Section 504 and ADA Accommodations in the Schools

Representing Clients in New York & Nationwide

Although the IDEA provides for children with educational disabilities, there are many other disabilities that may make it difficult for your child to receive a free appropriate public education (FAPE), or for which your child may need accommodations, that are not covered under IDEA. If your child has one of these disabilities, school districts are required under Section 504 and/or the ADA to make reasonable and appropriate accommodations, and in some instances provide a FAPE, so that your child can take full advantage of educational and extracurricular activities associated with school.

If your child is not getting needed reasonable and appropriate accommodations, or is being denied an appropriate education, in the school setting, the lawyers of Goldstein, Ackerhalt & Pletcher, LLP can help. We can help you work with your school district to remove barriers that exclude, or limit, your child from full participation in all activities. To talk to a lawyer about how the ADA or Section 504 applies to your child's situation, please schedule a free initial consultation today.

What Are Section 504 and ADA?

Section 504 of the Rehabilitation Act of 1973 (generally referred to simply as "Section 504") is a federal law protecting individuals with disabilities from discrimination on the basis of those disabilities. This law applies to all organizations that receive financial assistance from any federal department or agency. Because all schools receive some form of federal funding, Section 504 applies.

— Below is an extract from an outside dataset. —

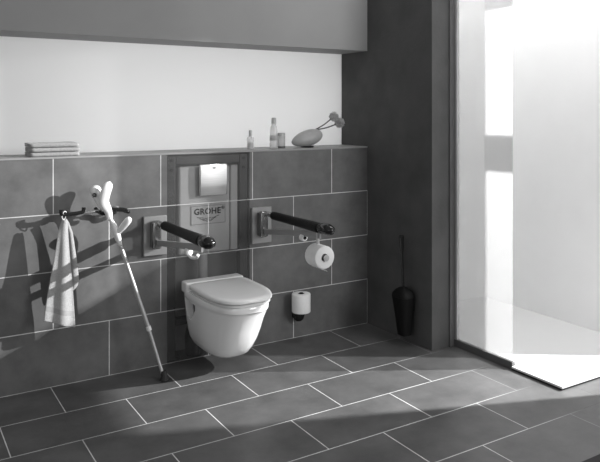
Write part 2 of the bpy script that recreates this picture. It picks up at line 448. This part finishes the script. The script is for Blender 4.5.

When the Americans with Disabilities Act (ADA) was passed in 1990, it extended the reach of Section 504 protections to apply to all public and private entities that provide services to the public, essentially providing protection for individuals with disabilities against discrimination in almost all situations.

Who Is Protected?

If a child has an educational disability, that child is protected under the IDEA, and must receive a free appropriate public education (FAPE) in accordance with IDEA's mandates. However, children with other disabilities may also receive accommodations and a FAPE under Section 504 or ADA in schools to enable them to enjoy the same opportunities as children without disabilities.

In order to be eligible for protection under Section 504 or the ADA, a child must be evaluated to determine the existence of "a physical or mental impairment that substantially limits one or more major life activities."  Once the existence of a disability has been confirmed, the school district is required to remove obstacles, and provide necessary services and accommodations, that would prevent your child from enjoying a school experience that is, to the extent possible, comparable to that enjoyed by other students.

What Are the Limits of a School District’s Responsibility?

Section 504 states that schools must make "reasonable accommodation" for a child with disabilities. What constitutes reasonable accommodation has been interpreted in many ways, but some common principles used by courts in the past say that the accommodation should:

  • Meet the need or desire of the student to participate in common activities, both curricular and extracurricular
  • Not put any student at undue risk
  • Not interfere with other students' ability to participate in the same activities
  • Not interfere with the essential or fundamental purposes of the activities
  • Not put undue burden on the school district

The 504 regulations for public schools, in addition to requiring reasonable accommodation, require school districts to provide a free appropriate public education for Section 504 students. This is provided through a 504 Plan (like an IEP under IDEA).

Each school district is allowed to establish its own procedures for identifying and serving Section 504 students. However, most school districts use a procedure similar to that established under the IDEA, with a Section 504 team that meets to establish and regularly review a 504 plan.

Complaint Procedure

Ideally, parents and school officials should work together to find mutually-agreeable solutions to the problems. If a parent disagrees with a 504 Plan, or with a school district’s refusal to provide a 504 Plan, or a district’s implementation of a 504 Plan, or with how a child with a disability is treated, there is a right to a hearing. The parent can request an impartial hearing, and, if successful, the district must reimburse the parents for attorneys’ fees.